September 10, 2023
Economy Pakistan

Pakistan on the Brink: Will the Latest IMF Bailout be Enough?

Pakistan on the Brink: Will the Latest IMF Bailout be Enough?

Pakistan is in the midst of yet another economic crisis, leading to its 13th visit to the International Monetary Fund (IMF) for assistance. Despite previous bailouts, the country has failed to make significant changes to curb government spending or increase revenue. The current crisis, worsened by last year’s floods and ongoing political instability, has led Prime Minister Shehbaz Sharif’s government to negotiate for a $6.5 billion loan. However, there are concerns that meaningful cost-cutting measures will not be implemented before the upcoming national elections.

In 2013, former Prime Minister Nawaz Sharif agreed to an IMF loan of $6.6 billion, but failed to implement policies such as tax base expansion and state-owned company privatization. The latest bailout program began in 2019 under former Prime Minister Imran Khan, but has gone off-track multiple times, with each new finance minister seeking to renegotiate. The current finance minister, Ishaq Dar, took office in September, and was expecting IMF talks in October, but they did not resume until late January.

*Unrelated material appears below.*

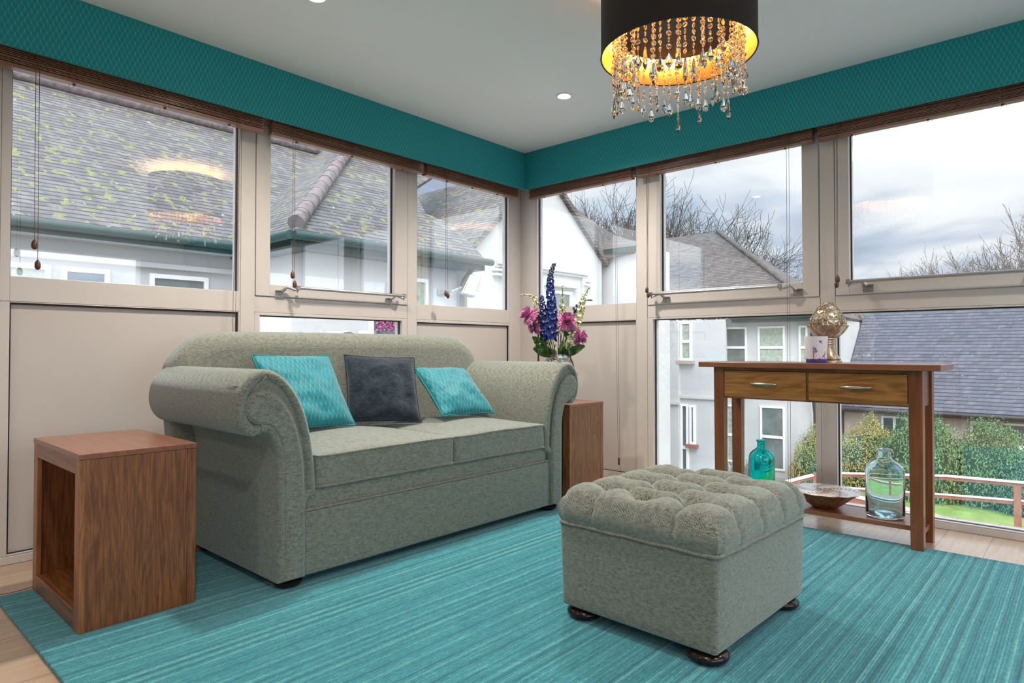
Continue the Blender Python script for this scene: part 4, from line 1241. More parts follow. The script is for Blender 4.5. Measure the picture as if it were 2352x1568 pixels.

The 9th review of the IMF loan program is focused on restoring sustainability and strengthening the fiscal position. Discussions may include increasing fuel, electricity, and gas prices, as well as introducing new taxes. The IMF is also looking to restore the viability of the power sector and reduce debt accumulation in the energy sector. Despite initial steps, such as loosening currency control and raising fuel prices, the rupee fell 15% in January, the largest monthly drop in 34 years. The IMF’s requests are considered tough and difficult to fulfill.

Pakistan’s foreign-exchange reserves have rapidly declined, now only covering a month of imports, compared to the global standard of three months. The country’s credit ratings were downgraded to junk last year, and its consumer prices are at a 50-year high. With economic growth cut in half to 2% after the floods, any IMF-related price hikes will only add to the inflation rate.

The upcoming election adds another layer of complexity, as politicians have a history of lavish spending to attract voters. Sharif’s government, a coalition of 13 political parties, has already shown resistance to austerity measures. It took two months for the government to partially lift fuel subsidies, but has not fully complied with IMF demands. The power minister has stated that electricity prices will not be raised, despite energy challenges such as frequent power outages and an aging transmission network.

Pakistan’s options for funding are becoming limited, as Gulf nations are refusing to lend until the IMF program is followed. Saudi Arabia is considering providing $2 billion in financing, but with conditions for economic reform similar to those of the IMF. The country has secured $1 billion from the United Arab Emirates and is expecting China to roll over a $1.2 billion loan. China holds a significant portion of Pakistan’s foreign debt, with over $30 billion owed, triple the amount owed to the IMF and more than the World Bank or the Asian Development Bank.